> [DATASET CONTENT]
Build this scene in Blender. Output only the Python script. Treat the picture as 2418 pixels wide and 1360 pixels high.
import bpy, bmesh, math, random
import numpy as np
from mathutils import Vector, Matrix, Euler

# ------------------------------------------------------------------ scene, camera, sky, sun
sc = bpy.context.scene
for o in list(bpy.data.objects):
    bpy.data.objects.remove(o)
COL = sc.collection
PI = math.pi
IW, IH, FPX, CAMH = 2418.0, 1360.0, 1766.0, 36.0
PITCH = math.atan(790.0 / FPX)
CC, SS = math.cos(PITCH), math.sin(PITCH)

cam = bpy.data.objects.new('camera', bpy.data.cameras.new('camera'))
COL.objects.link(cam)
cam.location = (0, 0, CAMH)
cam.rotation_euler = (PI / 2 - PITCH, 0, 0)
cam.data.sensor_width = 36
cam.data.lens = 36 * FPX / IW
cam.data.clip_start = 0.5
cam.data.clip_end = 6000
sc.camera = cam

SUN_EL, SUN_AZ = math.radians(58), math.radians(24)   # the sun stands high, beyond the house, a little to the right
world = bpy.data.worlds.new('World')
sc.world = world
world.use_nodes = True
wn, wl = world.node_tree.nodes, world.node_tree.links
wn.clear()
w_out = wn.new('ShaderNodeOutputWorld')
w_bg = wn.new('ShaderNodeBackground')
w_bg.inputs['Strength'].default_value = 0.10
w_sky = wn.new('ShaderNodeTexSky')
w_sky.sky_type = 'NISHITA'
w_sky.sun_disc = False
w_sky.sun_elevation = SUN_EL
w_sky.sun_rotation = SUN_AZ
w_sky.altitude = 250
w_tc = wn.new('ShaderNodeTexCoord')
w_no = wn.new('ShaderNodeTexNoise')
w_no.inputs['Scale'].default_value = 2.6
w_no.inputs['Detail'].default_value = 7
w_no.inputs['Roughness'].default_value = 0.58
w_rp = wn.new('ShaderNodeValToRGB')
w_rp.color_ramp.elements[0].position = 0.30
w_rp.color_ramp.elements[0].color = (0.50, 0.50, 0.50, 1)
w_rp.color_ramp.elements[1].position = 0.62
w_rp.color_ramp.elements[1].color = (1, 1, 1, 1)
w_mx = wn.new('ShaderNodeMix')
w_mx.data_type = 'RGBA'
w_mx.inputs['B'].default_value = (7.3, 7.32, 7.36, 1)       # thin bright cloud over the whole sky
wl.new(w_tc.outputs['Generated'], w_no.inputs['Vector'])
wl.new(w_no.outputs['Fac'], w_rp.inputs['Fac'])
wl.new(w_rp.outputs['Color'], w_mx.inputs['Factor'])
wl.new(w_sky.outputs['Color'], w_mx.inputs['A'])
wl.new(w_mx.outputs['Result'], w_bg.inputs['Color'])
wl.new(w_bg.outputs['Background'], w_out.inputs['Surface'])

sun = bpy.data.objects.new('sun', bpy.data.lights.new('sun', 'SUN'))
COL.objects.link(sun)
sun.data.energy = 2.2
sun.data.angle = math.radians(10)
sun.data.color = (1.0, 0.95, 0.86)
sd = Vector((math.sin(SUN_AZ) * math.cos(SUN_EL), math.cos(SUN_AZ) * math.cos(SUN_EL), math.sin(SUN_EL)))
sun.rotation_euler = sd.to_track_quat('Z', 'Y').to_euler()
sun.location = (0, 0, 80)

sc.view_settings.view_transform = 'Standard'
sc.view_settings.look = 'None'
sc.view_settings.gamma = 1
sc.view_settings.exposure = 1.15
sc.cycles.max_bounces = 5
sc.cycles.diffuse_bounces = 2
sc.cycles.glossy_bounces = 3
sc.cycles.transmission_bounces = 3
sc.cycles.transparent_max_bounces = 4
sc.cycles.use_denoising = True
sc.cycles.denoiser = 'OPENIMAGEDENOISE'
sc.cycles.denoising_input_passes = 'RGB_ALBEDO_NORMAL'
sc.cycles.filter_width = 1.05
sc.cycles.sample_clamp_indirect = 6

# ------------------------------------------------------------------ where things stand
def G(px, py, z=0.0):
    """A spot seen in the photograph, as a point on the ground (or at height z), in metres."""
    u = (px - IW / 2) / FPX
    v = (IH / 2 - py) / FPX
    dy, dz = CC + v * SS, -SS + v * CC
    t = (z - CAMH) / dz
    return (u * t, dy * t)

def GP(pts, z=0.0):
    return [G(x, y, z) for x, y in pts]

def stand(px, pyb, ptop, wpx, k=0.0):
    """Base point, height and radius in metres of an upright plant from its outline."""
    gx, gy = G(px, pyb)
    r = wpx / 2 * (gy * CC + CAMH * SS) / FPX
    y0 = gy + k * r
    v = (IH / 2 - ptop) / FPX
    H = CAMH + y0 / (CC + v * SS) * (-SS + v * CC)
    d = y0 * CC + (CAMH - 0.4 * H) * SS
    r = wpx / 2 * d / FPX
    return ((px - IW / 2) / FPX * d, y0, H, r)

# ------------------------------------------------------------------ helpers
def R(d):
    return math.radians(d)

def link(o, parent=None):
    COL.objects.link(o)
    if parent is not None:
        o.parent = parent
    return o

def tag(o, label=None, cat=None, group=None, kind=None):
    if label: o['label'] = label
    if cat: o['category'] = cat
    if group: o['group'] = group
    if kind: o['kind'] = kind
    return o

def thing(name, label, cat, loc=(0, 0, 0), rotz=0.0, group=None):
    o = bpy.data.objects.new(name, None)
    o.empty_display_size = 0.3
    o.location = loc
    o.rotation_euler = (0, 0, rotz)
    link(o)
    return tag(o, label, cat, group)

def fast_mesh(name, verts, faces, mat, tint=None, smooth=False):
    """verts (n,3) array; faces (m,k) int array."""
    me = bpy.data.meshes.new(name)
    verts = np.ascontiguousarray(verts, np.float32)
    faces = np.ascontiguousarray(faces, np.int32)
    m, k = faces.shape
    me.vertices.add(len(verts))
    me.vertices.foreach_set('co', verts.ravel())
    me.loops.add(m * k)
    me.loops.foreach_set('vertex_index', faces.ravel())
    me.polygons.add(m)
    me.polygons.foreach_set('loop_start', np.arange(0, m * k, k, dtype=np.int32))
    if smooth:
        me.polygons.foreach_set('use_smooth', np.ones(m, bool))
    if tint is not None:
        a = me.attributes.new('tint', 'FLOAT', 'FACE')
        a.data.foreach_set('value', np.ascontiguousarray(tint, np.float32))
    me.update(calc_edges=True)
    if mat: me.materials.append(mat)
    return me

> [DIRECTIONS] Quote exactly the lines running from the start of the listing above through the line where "CC, SS = math.cos(PITCH), math.sin(PITCH)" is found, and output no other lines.

> [COMPLETED EXERCISE]
Build this scene in Blender. Output only the Python script. Treat the picture as 2418 pixels wide and 1360 pixels high.
import bpy, bmesh, math, random
import numpy as np
from mathutils import Vector, Matrix, Euler

# ------------------------------------------------------------------ scene, camera, sky, sun
sc = bpy.context.scene
for o in list(bpy.data.objects):
    bpy.data.objects.remove(o)
COL = sc.collection
PI = math.pi
IW, IH, FPX, CAMH = 2418.0, 1360.0, 1766.0, 36.0
PITCH = math.atan(790.0 / FPX)
CC, SS = math.cos(PITCH), math.sin(PITCH)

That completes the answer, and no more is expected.